ルール改正の中、いち早く技へ追求よりも美しさ重視する原点に立ち戻れたのは日本だと思う。冨田洋之、鹿島丈博といった美しい演技をする日本男子が、アテネ五輪や世界選手権で金メダルを獲得して、「日本は美しい体操をする」というイメージが出来たことが、日本女子にも大きく影響したと思う。昔からも美しい体操を目指している選手がいたとは思うが、結局技を追い駆けていた時代の選手たちは、より高難度の技の習得に傾倒するだけであった。そんな中、冨田、鹿島といった選手たちの登場により、「私たちの考えは間違ってなかった」という思いになって、今の日本女子の活躍に繋がっているように思う。

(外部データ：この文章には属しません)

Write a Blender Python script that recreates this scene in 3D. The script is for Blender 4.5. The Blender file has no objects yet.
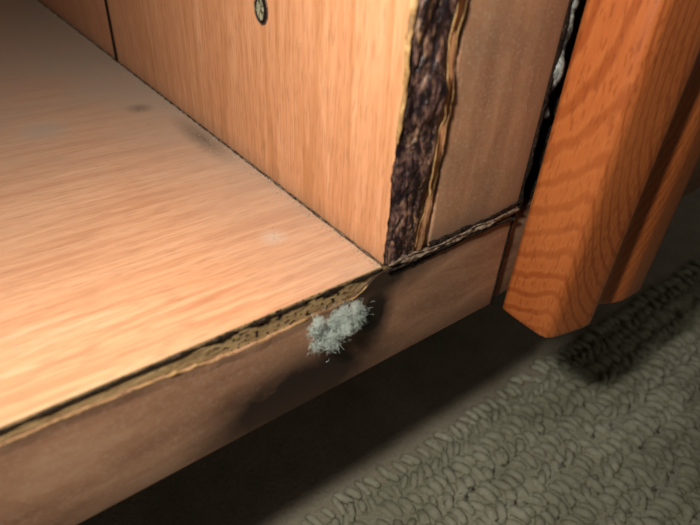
import bpy, bmesh, numpy as np, math, random
from mathutils import Matrix, Vector, noise
S=.001
rnd=random.Random(7)
sc=bpy.context.scene
sc.view_settings.view_transform='Standard'
def n1(x,y=0,z=0): return noise.noise(Vector((x,y,z)))
def lin(c):
    return tuple(((v/255)/12.92 if v/255<=.04045 else ((v/255+.055)/1.055)**2.4) for v in c)+(1,)
# ---------------- mesh helpers (all coordinates in millimetres) ---------------
def mesh(name,V,F,mat,parent=None,smooth=False,mats=None,fm=None):
    me=bpy.data.meshes.new(name)
    me.from_pydata([tuple(c*S for c in v) for v in V],[],F)
    me.update()
    for m in (mats or [mat]): me.materials.append(m)
    if fm is not None:
        for p,i in zip(me.polygons,fm): p.material_index=i
    if smooth:
        for p in me.polygons:p.use_smooth=True
    o=bpy.data.objects.new(name,me);sc.collection.objects.link(o)
    if parent:o.parent=parent
    return o
def box(name,a,b,mats,parent=None,pick=None,bev=.25):
    V=[(x,y,z) for x in(a[0],b[0]) for y in(a[1],b[1]) for z in(a[2],b[2])]
    F=[(0,1,3,2),(4,6,7,5),(0,4,5,1),(2,3,7,6),(0,2,6,4),(1,5,7,3)] # -x +x -y +y -z +z
    o=mesh(name,V,F,None,parent,mats=mats,fm=pick or [0]*6)
    if bev:
        m=o.modifiers.new("b","BEVEL");m.width=bev*S;m.segments=2
    return o
def grid(name,fn,nu,nv,mat,parent=None,smooth=True):
    V=[fn(i/(nu-1),j/(nv-1)) for j in range(nv) for i in range(nu)]
    F=[(j*nu+i,j*nu+i+1,(j+1)*nu+i+1,(j+1)*nu+i) for j in range(nv-1) for i in range(nu-1)]
    return mesh(name,V,F,mat,parent,smooth)
def tubes(paths,sides=5):
    V=[];F=[]
    for path,rad in paths:
        P=[Vector(p) for p in path];n=len(P);b=len(V)
        for k in range(n):
            t=(P[min(k+1,n-1)]-P[max(k-1,0)])
            t=t.normalized() if t.length>0 else Vector((0,0,1))
            a=t.cross(Vector((.31,.77,.55)));a.normalize();c=t.cross(a)
            r=rad[k] if hasattr(rad,'__len__') else rad
            for s in range(sides):
                an=2*math.pi*s/sides
                V.append(tuple(P[k]+(a*math.cos(an)+c*math.sin(an))*r))
        for k in range(n-1):
            for s in range(sides):
                s2=(s+1)%sides
                F.append((b+k*sides+s,b+k*sides+s2,b+(k+1)*sides+s2,b+(k+1)*sides+s))
        F.append(tuple(b+s for s in range(sides))[::-1]);F.append(tuple(b+(n-1)*sides+s for s in range(sides)))
    return V,F
# ---------------- material helper ----------------
class M:
    def __init__(s,name,rough=.5,spec=.5):
        s.m=bpy.data.materials.new(name);s.m.use_nodes=True;s.t=s.m.node_tree
        s.b=s.t.nodes["Principled BSDF"];s.b.inputs["Roughness"].default_value=rough
        s.b.inputs["Specular IOR Level"].default_value=spec
        s.co=s.t.nodes.new("ShaderNodeTexCoord").outputs["Object"]
    def L(s,a,b): s.t.links.new(a,b)
    def map(s,scale,rot=(0,0,0),loc=(0,0,0)):
        n=s.t.nodes.new("ShaderNodeMapping");n.inputs["Scale"].default_value=[1000*v for v in scale]
        n.inputs["Rotation"].default_value=rot;n.inputs["Location"].default_value=loc
        s.L(s.co,n.inputs[0]);return n.outputs[0]
    def noise(s,scale,detail=4,rough=.55,dist=0,loc=(0,0,0)):
        n=s.t.nodes.new("ShaderNodeTexNoise");n.inputs["Scale"].default_value=1
        n.inputs["Detail"].default_value=detail;n.inputs["Roughness"].default_value=rough;n.inputs["Distortion"].default_value=dist
        s.L(s.map(scale,loc=loc),n.inputs["Vector"]);return n.outputs["Fac"]
    def ramp(s,f,stops,interp='LINEAR'):
        n=s.t.nodes.new("ShaderNodeValToRGB");cr=n.color_ramp;cr.interpolation=interp
        while len(cr.elements)<len(stops):cr.elements.new(.5)
        for e,(p,c) in zip(cr.elements,stops):
            e.position=p;e.color=lin(c) if hasattr(c,'__len__') else (c,c,c,1)
        s.L(f,n.inputs[0]);return n.outputs[0]
    def mix(s,f,a,b,mode='MIX'):
        n=s.t.nodes.new("ShaderNodeMix");n.data_type='RGBA';n.blend_type=mode
        for sock,v in((n.inputs[0],f),(n.inputs[6],a),(n.inputs[7],b)):
            if hasattr(v,'is_linked'): s.L(v,sock)
            elif hasattr(v,'__len__'): sock.default_value=lin(v)
            else: sock.default_value=v
        return n.outputs[2]
    def math(s,op,a,b=0,clamp=False):
        n=s.t.nodes.new("ShaderNodeMath");n.operation=op;n.use_clamp=clamp
        for i,v in enumerate((a,b)):
            if hasattr(v,'is_linked'): s.L(v,n.inputs[i])
            else:n.inputs[i].default_value=v
        return n.outputs[0]
    def xyz(s):
        n=s.t.nodes.new("ShaderNodeSeparateXYZ");s.L(s.map((1,1,1)),n.inputs[0]);return n.outputs
    def blob(s,c,r):
        r=r if hasattr(r,'__len__') else (r,r,r)
        n=s.t.nodes.new("ShaderNodeVectorMath");n.operation='LENGTH'
        m=s.map([1/v for v in r],loc=[-c[i]/r[i] for i in range(3)]);s.L(m,n.inputs[0])
        return s.math('SUBTRACT',1,n.outputs["Value"],True)
    def col(s,c): s.L(c,s.b.inputs["Base Color"]);return s
    def bump(s,h,d,st=1):
        n=s.t.nodes.new("ShaderNodeBump");n.inputs["Distance"].default_value=d*S;n.inputs["Strength"].default_value=st
        s.L(h,n.inputs["Height"]);s.L(n.outputs[0],s.b.inputs["Normal"]);return s
def beech(name,along,base,dark,light,dusty):
    m=M(name,.5,.3)
    def sc3(l,a): return [l if i==along else a for i in range(3)]
    n=m.noise(sc3(.012,.20),3,.6,1.8)
    c=m.ramp(n,[(.32,dark),(.5,base),(.68,light)])
    n2=m.noise(sc3(.05,.9),3,.6,.5)
    c=m.mix(m.ramp(n2,[(.47,0),(.62,.45)]),c,dark)
    n3=m.noise(sc3(.18,1.9),1,.5,0,(3,5,1))
    c=m.mix(m.ramp(n3,[(.54,0),(.64,.38)]),c,[int(v*.80) for v in dark])
    dn=m.noise((.03,.03,.03),5,.7)
    fine=m.noise((1.6,1.6,1.6),2,.7)
    X=m.xyz()
    if dusty:
        far=m.math('MULTIPLY',m.math('SUBTRACT',X[1],15),.0065,True)
        jn=m.math('MULTIPLY',m.math('ADD',X[0],32),.028,True)
        f=m.math('ADD',m.math('MULTIPLY',far,.9),m.math('MULTIPLY',jn,.55))
        f=m.math('MULTIPLY',f,m.math('ADD',m.math('MULTIPLY',dn,1.3),.24))
        f=m.math('ADD',f,.05)
        f=m.math('MULTIPLY',f,m.math('ADD',m.math('MULTIPLY',fine,.8),.6),True)
        c=m.mix(f,c,(178,158,138))
        for ctr,r,cl,st in [((-11,112,0),5,(110,98,84),.5),((-41,108,0),9,(172,160,145),.45),((-14,22,0),4,(200,190,172),.3),((-4,80,0),(5,22,5),(110,98,84),.55)]:
            b=m.math('MULTIPLY',m.math('MULTIPLY',m.blob(ctr,r),m.math('ADD',fine,.3)),st*2,True)
            c=m.mix(b,c,cl)
    else:
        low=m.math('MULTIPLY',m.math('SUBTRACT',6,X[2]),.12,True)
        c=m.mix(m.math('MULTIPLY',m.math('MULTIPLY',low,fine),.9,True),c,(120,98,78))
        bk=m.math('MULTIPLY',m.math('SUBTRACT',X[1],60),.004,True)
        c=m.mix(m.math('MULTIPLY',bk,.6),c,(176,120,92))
    m.col(c);m.bump(m.math('ADD',n2,fine),.05,.4)
    m.L(m.ramp(fine,[(.3,.42),(.8,.65)]),m.b.inputs["Roughness"])
    return m.m
mt_shelf=beech("beech_laminate_shelf",0,(210,154,112),(190,130,90),(220,168,128),True)
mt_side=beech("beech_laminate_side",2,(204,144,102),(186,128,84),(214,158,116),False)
m=M("brown_edge_band",.45,.4)
n=m.noise((.03,.3,.12),5,.65,.5);f=m.noise((1.2,1.2,1.2),3,.7);bl=m.noise((.09,.2,.12),4,.65,.6,(7,2,3))
c=m.ramp(n,[(.3,(132,92,68)),(.55,(162,120,90)),(.75,(180,142,112))])
c=m.mix(m.ramp(f,[(.5,0),(.8,.4)]),c,(190,164,138))
def stain_or_shadow(c,ctr,r,st,cl):
    k=m.math('MULTIPLY',m.math('MULTIPLY',m.blob(ctr,r),m.math('ADD',bl,.45)),st,True)
    return m.mix(k,c,cl)
c=stain_or_shadow(c,(-21,0,-25),(30,30,14),1.9,(42,28,22))
c=stain_or_shadow(c,(-2,0,-12),(7,20,12),1.8,(34,24,18))  # cast shadow of the lint clump, painted into the band colour
c=stain_or_shadow(c,(-2,0,-3),(26,20,7),1.4,(52,38,28))
X=m.xyz()
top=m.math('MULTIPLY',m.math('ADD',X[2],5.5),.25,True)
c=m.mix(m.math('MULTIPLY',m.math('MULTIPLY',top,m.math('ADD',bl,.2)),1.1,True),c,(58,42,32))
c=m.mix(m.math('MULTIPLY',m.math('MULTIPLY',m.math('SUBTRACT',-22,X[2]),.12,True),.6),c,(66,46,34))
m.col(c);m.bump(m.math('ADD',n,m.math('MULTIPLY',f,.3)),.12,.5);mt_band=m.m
m=M("brown_upright_edge",.5,.4)
n=m.noise((.25,.3,.03),5,.65,.6);f=m.noise((1.5,1.5,1.5),3,.7);n4=m.noise((.06,.06,.06),4,.6)
c=m.ramp(n,[(.3,(156,108,76)),(.55,(178,128,92)),(.75,(190,142,106))])
c=m.mix(m.ramp(n4,[(.4,0),(.65,.55)]),c,(132,102,78))
c=m.mix(m.ramp(f,[(.52,0),(.75,.5)]),c,(200,180,156))
X=m.xyz()
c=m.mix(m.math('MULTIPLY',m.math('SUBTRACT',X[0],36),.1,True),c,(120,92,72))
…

昔、インタビューで「美しい体操をしたい」という発言をした日本女子はそんなにいなかったように記憶している。しかし、今は気が付かないうちに冨田、鹿島たちの流れを受け、思い描く体操の理想像が昔と違っているような気がする。
その中で、今の日本の二大エースとなる鶴見と田中は、美しさへの取り組み方も異なり、鶴見は姿勢の美しさや基本がしっかりとした、隙のない完璧な演技を目指し、体操そのものの美しさは今の日本ではトップといえよう。一方、田中はゆか以外で曲はないものの、本人が演技中に思い描くメロディが聞こえてきそうな表現力を各種目に感じさせ、「魅せる体操」としての美しさがある。それぞれが世界で評価を得て、日本のレベルアップを感じさせている。その二つの違う強さと美しさのある日本チームの演技に期待して見て頂きたい。